![]() | 中央モノローグ線 (バンブー・コミックス) (2009/10/17) 小坂俊史 商品詳細を見る |
一昨日は盛岡で、作家の高橋克彦さんを取材。これも大震災の関連取材。東北に居を構える作家として、震災についての思いを語っていただく。高橋さんは昨年電話取材したことがあるが、お会いするのは初めて。
昨日は、石川県七尾市で企業取材。2日つづけての日帰り地方取材で、しかも私には珍しく3日連続で早朝の電車に乗ったので、ほとほと疲れた。今日は昼まで爆睡。

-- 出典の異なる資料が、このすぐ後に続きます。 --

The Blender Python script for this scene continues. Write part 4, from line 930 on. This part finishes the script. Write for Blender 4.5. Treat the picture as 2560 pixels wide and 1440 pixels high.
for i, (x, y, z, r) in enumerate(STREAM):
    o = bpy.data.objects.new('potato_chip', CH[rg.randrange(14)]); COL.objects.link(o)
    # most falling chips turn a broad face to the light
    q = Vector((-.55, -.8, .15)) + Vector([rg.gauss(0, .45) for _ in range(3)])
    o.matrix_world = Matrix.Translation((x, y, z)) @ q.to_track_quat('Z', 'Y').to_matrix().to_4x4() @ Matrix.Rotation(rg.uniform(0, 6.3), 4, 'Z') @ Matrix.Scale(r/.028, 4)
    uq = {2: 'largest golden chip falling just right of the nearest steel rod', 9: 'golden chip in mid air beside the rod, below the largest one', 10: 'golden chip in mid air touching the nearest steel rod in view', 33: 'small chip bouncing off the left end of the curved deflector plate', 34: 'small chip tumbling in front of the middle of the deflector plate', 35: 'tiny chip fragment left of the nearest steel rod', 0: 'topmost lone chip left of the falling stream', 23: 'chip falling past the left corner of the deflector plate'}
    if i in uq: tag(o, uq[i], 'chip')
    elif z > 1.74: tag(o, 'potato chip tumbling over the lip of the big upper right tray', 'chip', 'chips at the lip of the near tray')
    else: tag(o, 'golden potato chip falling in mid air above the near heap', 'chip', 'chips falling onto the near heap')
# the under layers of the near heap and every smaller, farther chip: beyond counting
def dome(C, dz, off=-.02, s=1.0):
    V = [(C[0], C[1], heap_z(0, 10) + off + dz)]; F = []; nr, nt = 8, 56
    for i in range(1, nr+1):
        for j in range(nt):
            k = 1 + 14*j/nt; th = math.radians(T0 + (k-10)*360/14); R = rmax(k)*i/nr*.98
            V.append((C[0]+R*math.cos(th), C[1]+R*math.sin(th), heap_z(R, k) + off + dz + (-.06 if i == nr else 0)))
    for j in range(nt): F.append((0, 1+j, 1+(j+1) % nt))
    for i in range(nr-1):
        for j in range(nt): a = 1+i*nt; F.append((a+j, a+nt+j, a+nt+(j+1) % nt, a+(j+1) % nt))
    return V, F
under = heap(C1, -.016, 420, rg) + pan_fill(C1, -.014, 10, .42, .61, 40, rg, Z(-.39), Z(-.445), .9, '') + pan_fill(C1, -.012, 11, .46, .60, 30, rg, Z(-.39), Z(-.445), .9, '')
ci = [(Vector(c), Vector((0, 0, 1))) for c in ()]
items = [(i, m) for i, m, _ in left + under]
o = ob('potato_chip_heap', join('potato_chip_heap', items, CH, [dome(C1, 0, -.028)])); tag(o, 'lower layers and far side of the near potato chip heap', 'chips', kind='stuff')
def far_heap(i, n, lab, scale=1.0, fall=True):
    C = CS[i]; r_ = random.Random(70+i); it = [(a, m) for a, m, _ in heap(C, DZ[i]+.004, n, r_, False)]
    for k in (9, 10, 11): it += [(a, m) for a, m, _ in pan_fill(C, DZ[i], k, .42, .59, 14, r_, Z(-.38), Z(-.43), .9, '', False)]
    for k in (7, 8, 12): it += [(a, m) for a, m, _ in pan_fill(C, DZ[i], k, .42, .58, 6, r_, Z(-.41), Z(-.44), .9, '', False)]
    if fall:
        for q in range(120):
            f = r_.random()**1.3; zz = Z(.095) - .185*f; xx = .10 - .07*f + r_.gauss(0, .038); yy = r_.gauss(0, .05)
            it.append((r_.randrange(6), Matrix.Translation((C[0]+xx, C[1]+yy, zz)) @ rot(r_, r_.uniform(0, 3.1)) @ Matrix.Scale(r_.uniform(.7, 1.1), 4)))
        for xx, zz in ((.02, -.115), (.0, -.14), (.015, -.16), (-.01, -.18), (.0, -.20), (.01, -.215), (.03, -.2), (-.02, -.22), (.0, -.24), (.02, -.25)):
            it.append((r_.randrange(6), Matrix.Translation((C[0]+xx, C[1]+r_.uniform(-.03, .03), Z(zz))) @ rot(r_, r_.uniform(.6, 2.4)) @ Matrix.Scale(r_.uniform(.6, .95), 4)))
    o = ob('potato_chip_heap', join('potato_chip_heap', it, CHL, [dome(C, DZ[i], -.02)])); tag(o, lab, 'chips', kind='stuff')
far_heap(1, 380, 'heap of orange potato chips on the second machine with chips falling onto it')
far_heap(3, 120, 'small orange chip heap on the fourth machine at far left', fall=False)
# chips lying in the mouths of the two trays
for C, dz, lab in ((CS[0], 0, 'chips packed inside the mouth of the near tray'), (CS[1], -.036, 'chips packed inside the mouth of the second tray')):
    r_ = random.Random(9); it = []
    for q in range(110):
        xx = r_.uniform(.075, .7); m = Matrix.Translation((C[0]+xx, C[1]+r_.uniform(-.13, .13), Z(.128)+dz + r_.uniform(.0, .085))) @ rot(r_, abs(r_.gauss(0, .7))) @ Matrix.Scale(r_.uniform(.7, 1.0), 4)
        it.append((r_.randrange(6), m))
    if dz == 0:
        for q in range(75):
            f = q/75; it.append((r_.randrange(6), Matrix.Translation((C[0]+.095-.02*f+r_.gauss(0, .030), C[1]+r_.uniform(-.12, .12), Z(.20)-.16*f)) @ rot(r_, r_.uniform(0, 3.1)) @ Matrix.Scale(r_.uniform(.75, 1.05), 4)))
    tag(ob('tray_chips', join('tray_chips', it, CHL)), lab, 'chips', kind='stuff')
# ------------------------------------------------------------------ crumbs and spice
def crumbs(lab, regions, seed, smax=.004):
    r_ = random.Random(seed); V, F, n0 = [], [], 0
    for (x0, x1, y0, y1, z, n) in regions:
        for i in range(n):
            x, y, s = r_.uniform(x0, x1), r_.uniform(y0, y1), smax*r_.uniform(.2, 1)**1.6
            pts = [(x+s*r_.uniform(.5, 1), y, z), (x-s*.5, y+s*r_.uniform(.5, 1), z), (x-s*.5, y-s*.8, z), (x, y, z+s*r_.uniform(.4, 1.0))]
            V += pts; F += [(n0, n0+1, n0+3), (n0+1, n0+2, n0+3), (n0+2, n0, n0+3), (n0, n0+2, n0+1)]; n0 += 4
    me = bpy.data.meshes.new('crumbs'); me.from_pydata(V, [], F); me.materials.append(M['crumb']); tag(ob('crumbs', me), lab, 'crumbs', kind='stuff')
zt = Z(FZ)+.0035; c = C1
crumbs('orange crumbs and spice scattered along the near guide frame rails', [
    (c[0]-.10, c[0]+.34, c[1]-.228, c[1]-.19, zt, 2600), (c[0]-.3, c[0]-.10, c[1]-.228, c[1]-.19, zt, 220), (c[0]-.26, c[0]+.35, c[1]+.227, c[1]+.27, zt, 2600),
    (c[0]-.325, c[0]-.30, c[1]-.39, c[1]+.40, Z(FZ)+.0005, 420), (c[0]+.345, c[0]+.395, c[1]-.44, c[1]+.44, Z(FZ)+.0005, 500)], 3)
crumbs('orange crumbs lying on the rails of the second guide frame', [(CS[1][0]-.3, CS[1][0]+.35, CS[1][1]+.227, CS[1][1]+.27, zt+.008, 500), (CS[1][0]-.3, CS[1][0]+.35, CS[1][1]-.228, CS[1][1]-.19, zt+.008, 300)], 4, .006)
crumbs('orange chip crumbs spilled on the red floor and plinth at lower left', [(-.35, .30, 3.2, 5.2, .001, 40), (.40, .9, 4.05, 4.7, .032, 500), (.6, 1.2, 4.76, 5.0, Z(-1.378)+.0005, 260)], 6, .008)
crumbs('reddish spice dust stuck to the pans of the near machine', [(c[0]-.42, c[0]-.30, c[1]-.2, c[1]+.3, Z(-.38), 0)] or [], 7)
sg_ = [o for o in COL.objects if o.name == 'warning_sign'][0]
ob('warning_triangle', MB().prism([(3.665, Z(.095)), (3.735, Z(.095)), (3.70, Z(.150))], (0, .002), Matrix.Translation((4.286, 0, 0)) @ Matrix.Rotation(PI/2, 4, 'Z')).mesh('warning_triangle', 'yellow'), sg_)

小坂俊史(こさか・しゅんじ)の『中央モノローグ線』(竹書房/780円)を購入。
いつも読んでいる『漫棚通信ブログ版』さんがホメていた(→こちらのエントリ)ので、気になっていた作品。
『まんがライフオリジナル』に連載された4コマ・マンガで、JR中央線沿線に住む8人の女性たちのモノローグ形式で描かれる物語。
中野に住むイラストレーター・なのか、高円寺の古着屋店主・マドカ、西荻窪の劇団員・茜、三鷹の大学生・ミカ、武蔵境の中学生(連載中に高校生になる)・キョウコなど、8人の女性たちのモノローグを通じて、中央線それぞれの街の個性がさりげなく巧みに表現されていく。
4コマ・マンガだから「笑い」が大きな要素ではあるが、爆笑ではなく「クスッ」あるいは「ニヤッ」とさせられる上品でおとなしい笑い。その中には「中央線あるあるネタ」も多いが、べつに中央線のことを知らなければ面白くないわけではない(「中央線歴」が長い人ほど楽しめるのは間違いないが)。
それに、この作品には「笑い」以外の魅力もある。「物語」と書いたとおり、4コマ・マンガでありながら、女性たちのモノローグの背後にライフストーリーが透けて見えるのだ。読み終えるころには一人ひとりが自分の友人に思えてくるくらいに……。
そして、「笑い」と同じくらいの配分で「切なさ」もある。これはいわば「4コマ青春マンガ」でもあるのだ。
業田良家は名作『自虐の詩』で、4コマ・マンガでも長編マンガ真っ青の感動を与えられることを証明してみせた。この『中央モノローグ線』には『自虐の詩』ほどの感動はないものの、「4コマ・マンガの歴史に新たな1ページを刻んだ」といってよいほどの独自性がある。こんなふうに、キャラクターのさりげない日常を描きながら人生を感じさせる4コマは、これまでなかった。シンプルでキュートな絵もいい感じだ。
中央線歴四半世紀の私は、本作の舞台になった8つの街をそれぞれよく知っているので(ただし、武蔵境はそれほどなじみがないが)、なおさら楽しめた。
難を言えば、武蔵境以西の国立や国分寺、そして我が街・立川も舞台にしてほしかった。
武蔵境に住むキョウコちゃんのモノローグに、「ここはその名の通り『境』の街で――/中央線はここを過ぎると一気に普通っぽくなってしまうため/私たちは三鷹の向こうに強い憧れを持って暮らしています」という一節がある。
これにはちょっと異を唱えたいなあ。国立・国分寺・立川はそれぞれ強い個性を持っているし、よくも悪くも中央線的だと思うから……。
とか言いつつ、我々立川市民も23区内に出かけることを「都内に行く」なんて表現するのだけれど(笑)。